### SHORT PROBLEM
Look below for the line with "Write a Blender" and the line with "rnd = random.Random(7)"; repeat exactly those two lines and all lines between them, but no pictures.

........

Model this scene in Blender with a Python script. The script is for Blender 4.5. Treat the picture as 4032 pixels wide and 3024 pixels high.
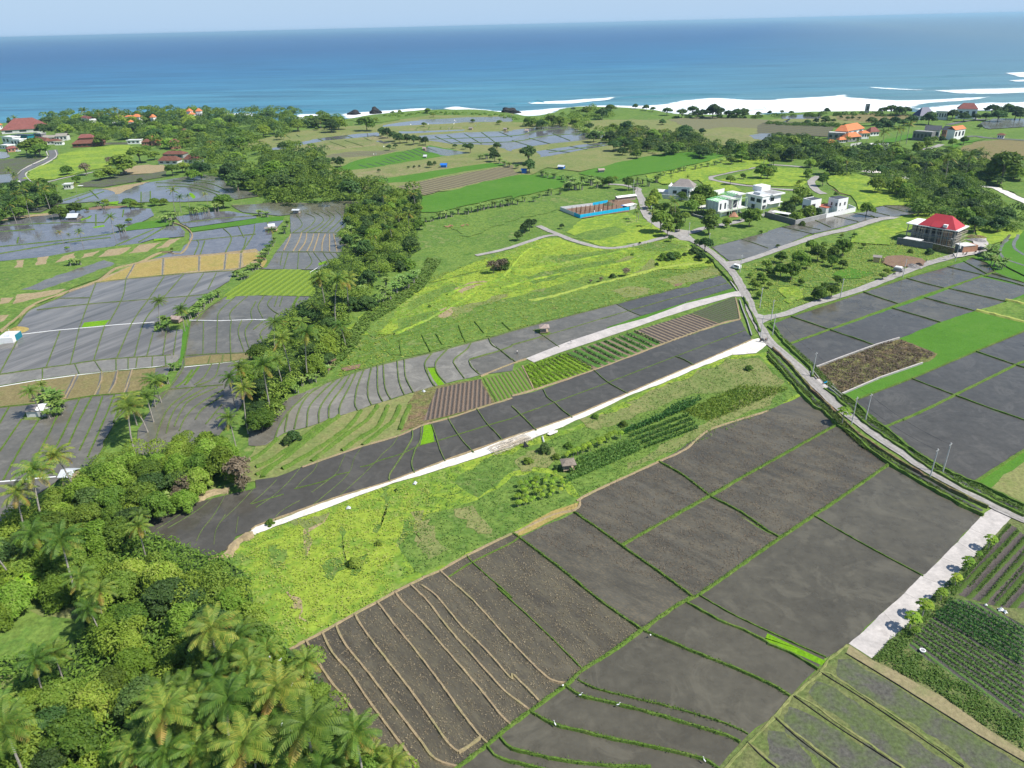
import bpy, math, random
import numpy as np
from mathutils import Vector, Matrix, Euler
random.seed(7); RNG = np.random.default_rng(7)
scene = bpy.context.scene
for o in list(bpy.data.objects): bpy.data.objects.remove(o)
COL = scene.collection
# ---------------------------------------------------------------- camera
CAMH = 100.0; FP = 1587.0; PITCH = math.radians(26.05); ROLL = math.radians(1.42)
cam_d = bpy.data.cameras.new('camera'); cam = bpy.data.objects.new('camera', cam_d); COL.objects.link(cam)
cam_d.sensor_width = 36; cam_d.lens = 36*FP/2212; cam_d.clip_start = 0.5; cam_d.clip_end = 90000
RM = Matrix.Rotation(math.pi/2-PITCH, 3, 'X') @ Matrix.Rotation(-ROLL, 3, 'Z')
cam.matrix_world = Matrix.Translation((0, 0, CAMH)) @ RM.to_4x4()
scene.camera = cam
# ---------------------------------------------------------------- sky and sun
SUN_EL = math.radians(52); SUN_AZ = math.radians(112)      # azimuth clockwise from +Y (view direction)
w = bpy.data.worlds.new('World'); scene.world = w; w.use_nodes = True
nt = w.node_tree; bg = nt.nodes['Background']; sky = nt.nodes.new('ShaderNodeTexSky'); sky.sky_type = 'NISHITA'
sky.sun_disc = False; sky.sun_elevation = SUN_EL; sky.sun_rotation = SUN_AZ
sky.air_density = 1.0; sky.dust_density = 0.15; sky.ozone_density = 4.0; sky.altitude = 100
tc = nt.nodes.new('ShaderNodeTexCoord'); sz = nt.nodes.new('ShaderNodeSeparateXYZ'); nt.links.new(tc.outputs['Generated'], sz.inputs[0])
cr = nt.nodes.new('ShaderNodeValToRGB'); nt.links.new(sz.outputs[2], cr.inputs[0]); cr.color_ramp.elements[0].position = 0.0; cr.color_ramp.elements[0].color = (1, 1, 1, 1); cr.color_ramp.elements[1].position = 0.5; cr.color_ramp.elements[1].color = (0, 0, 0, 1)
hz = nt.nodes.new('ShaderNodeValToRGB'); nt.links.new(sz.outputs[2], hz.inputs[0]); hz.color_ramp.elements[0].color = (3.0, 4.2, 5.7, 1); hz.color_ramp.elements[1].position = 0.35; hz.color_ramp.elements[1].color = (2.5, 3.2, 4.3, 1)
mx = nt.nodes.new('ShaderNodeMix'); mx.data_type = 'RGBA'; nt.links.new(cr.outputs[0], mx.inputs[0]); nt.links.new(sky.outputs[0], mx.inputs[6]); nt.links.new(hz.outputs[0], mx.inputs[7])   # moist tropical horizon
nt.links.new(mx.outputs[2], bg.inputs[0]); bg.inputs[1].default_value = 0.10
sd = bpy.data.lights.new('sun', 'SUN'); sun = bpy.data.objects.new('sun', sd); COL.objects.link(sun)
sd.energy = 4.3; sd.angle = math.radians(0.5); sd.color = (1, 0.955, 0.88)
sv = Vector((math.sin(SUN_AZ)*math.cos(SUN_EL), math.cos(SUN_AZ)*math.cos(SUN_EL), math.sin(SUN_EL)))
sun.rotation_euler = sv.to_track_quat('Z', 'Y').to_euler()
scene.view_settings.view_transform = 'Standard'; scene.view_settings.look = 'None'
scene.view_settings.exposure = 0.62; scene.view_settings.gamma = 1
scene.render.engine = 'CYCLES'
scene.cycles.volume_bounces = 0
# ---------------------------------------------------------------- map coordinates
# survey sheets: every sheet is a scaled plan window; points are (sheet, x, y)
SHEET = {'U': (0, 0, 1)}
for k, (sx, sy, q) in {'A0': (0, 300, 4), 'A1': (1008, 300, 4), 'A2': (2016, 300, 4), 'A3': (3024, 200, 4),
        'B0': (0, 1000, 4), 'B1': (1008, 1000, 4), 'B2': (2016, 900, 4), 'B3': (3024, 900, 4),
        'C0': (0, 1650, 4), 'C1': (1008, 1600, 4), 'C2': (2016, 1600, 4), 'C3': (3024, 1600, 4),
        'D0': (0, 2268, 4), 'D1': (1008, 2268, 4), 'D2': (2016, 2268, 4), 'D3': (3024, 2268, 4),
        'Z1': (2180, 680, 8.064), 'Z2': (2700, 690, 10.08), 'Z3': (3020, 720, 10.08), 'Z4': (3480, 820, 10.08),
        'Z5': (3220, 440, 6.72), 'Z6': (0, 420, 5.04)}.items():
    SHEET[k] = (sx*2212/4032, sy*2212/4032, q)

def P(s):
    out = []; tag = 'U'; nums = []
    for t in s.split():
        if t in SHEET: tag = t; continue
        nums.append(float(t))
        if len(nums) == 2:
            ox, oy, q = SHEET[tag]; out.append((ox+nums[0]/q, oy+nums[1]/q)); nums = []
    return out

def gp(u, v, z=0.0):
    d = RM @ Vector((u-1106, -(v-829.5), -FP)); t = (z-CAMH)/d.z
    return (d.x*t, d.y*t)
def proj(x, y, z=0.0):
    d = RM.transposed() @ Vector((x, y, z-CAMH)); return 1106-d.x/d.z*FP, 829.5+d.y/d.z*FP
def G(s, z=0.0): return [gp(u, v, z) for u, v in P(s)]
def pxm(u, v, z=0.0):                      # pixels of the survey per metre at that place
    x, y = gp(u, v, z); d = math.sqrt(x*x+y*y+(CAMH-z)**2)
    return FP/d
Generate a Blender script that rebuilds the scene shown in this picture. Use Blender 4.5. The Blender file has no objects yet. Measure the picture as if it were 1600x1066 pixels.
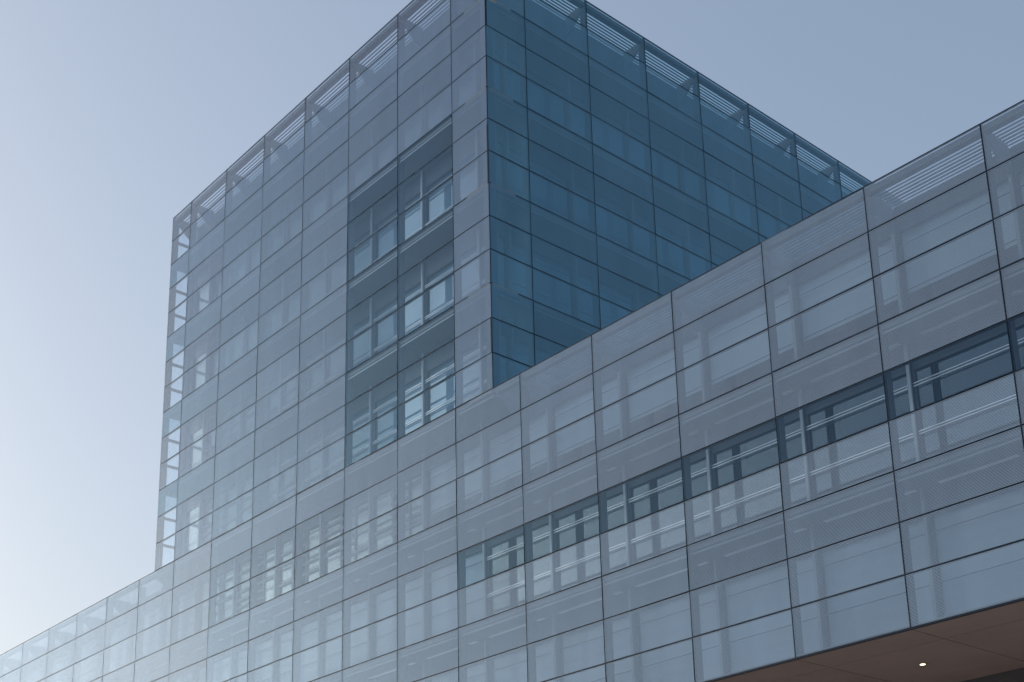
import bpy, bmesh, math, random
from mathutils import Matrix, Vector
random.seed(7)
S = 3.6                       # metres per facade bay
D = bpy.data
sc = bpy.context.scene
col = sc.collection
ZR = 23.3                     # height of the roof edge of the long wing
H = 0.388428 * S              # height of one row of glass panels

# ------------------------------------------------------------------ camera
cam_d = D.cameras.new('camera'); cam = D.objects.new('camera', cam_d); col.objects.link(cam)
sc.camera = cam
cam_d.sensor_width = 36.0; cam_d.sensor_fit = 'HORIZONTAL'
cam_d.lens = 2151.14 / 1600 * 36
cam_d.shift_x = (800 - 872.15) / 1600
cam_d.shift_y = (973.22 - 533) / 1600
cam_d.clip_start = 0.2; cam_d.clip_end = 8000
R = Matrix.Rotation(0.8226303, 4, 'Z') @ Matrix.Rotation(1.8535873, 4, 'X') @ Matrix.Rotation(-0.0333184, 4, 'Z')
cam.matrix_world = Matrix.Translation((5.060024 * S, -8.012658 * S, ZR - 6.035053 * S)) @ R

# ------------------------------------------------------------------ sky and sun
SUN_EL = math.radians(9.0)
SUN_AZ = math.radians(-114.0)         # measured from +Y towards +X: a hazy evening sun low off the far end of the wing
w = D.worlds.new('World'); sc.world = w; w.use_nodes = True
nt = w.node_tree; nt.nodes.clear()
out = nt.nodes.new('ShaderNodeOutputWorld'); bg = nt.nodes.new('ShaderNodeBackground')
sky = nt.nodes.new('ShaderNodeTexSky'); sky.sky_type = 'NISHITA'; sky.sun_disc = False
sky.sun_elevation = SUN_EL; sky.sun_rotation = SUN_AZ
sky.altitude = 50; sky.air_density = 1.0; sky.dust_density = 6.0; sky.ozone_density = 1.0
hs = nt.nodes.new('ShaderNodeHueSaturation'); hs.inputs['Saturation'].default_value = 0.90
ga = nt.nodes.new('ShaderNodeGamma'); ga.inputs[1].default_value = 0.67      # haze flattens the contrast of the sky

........

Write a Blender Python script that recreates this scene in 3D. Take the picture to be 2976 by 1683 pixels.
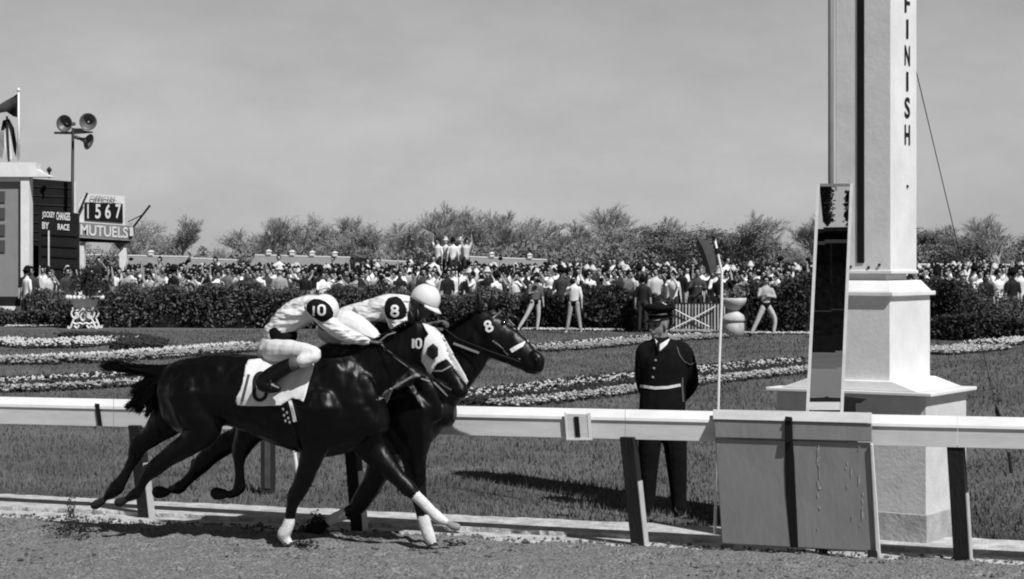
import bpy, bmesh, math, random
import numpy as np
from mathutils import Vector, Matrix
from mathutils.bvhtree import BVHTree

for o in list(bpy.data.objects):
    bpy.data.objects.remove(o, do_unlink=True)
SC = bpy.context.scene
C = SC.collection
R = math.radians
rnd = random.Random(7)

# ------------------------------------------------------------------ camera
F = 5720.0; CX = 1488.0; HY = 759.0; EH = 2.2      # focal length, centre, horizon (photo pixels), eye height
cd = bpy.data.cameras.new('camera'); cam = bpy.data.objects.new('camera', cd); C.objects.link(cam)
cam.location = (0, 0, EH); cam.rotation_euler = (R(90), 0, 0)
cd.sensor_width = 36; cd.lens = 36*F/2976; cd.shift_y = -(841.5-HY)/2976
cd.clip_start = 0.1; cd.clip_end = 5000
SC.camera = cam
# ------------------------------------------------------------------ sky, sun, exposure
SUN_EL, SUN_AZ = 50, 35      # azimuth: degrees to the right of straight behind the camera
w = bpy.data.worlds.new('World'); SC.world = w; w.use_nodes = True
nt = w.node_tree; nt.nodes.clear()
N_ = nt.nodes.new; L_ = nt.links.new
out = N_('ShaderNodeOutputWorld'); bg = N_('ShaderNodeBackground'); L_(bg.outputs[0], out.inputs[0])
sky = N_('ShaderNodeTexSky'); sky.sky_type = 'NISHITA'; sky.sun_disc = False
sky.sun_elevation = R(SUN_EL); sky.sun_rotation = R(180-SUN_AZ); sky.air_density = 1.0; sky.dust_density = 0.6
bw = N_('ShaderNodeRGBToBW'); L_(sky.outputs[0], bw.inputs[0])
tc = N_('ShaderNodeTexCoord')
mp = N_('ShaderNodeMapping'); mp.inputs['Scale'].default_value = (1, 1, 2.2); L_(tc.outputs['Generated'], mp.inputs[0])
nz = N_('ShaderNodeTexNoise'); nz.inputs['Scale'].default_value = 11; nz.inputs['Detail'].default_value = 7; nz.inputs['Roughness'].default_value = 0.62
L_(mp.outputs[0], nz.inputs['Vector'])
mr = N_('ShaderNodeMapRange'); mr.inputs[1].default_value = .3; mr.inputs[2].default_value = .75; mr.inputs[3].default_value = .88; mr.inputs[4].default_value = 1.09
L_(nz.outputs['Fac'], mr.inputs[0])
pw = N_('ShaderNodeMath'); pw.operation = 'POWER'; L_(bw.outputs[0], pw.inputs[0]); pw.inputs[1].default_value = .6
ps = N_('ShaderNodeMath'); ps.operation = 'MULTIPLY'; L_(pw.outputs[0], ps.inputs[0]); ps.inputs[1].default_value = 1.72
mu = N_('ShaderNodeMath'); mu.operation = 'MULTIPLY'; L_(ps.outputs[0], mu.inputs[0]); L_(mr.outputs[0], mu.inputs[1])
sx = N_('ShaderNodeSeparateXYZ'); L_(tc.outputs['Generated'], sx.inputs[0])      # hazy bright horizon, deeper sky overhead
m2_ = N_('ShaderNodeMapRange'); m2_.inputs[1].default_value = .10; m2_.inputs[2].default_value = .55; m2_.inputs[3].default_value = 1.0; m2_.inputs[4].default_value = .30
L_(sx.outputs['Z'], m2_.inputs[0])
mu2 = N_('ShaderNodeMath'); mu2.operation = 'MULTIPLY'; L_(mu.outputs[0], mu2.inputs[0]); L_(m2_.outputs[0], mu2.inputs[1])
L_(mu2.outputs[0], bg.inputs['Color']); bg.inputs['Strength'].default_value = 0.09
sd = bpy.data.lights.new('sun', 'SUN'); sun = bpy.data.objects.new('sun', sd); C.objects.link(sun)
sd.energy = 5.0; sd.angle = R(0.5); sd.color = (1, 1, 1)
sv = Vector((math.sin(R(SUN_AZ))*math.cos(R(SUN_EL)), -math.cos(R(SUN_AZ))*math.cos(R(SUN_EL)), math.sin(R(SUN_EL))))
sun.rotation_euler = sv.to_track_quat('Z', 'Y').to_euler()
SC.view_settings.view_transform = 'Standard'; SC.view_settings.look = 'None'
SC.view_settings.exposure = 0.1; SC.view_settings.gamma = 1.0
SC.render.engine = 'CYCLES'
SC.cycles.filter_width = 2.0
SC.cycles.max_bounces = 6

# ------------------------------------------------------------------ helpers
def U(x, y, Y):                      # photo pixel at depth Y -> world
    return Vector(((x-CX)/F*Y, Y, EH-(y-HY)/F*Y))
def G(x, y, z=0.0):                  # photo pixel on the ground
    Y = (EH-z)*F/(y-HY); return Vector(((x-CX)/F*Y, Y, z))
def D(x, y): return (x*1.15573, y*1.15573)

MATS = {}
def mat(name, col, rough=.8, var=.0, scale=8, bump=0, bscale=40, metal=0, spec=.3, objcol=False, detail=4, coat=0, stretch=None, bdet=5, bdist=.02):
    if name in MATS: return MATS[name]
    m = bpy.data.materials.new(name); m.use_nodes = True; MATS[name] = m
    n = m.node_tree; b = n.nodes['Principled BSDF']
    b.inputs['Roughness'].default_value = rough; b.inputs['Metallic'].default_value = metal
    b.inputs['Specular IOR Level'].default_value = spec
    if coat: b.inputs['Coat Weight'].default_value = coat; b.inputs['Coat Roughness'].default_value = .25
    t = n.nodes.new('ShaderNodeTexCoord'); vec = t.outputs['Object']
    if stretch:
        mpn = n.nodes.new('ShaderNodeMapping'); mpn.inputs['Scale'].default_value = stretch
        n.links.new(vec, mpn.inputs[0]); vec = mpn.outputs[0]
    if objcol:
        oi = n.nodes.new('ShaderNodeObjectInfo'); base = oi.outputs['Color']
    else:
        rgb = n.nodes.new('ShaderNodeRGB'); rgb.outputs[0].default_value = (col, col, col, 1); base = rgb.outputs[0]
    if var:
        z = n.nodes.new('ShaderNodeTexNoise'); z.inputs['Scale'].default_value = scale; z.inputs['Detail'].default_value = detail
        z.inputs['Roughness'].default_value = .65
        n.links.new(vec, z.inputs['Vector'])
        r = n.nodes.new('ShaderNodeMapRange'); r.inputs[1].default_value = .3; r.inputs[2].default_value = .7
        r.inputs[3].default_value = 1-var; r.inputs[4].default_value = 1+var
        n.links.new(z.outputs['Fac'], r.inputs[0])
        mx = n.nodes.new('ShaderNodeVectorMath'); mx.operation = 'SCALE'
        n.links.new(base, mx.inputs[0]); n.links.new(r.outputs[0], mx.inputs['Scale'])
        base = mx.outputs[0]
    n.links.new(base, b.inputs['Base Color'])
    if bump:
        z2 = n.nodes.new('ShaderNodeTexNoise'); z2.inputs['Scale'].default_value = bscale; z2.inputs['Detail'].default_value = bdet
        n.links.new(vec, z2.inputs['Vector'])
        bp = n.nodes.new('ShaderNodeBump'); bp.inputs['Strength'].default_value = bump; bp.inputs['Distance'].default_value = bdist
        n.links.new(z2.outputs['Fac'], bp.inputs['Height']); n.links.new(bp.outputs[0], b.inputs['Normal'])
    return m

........

### PROBLEM SOLUTION
Write a Blender Python script that recreates this scene in 3D. Take the picture to be 2976 by 1683 pixels.
import bpy, bmesh, math, random
import numpy as np
from mathutils import Vector, Matrix
from mathutils.bvhtree import BVHTree

for o in list(bpy.data.objects):
    bpy.data.objects.remove(o, do_unlink=True)
SC = bpy.context.scene
C = SC.collection
R = math.radians
rnd = random.Random(7)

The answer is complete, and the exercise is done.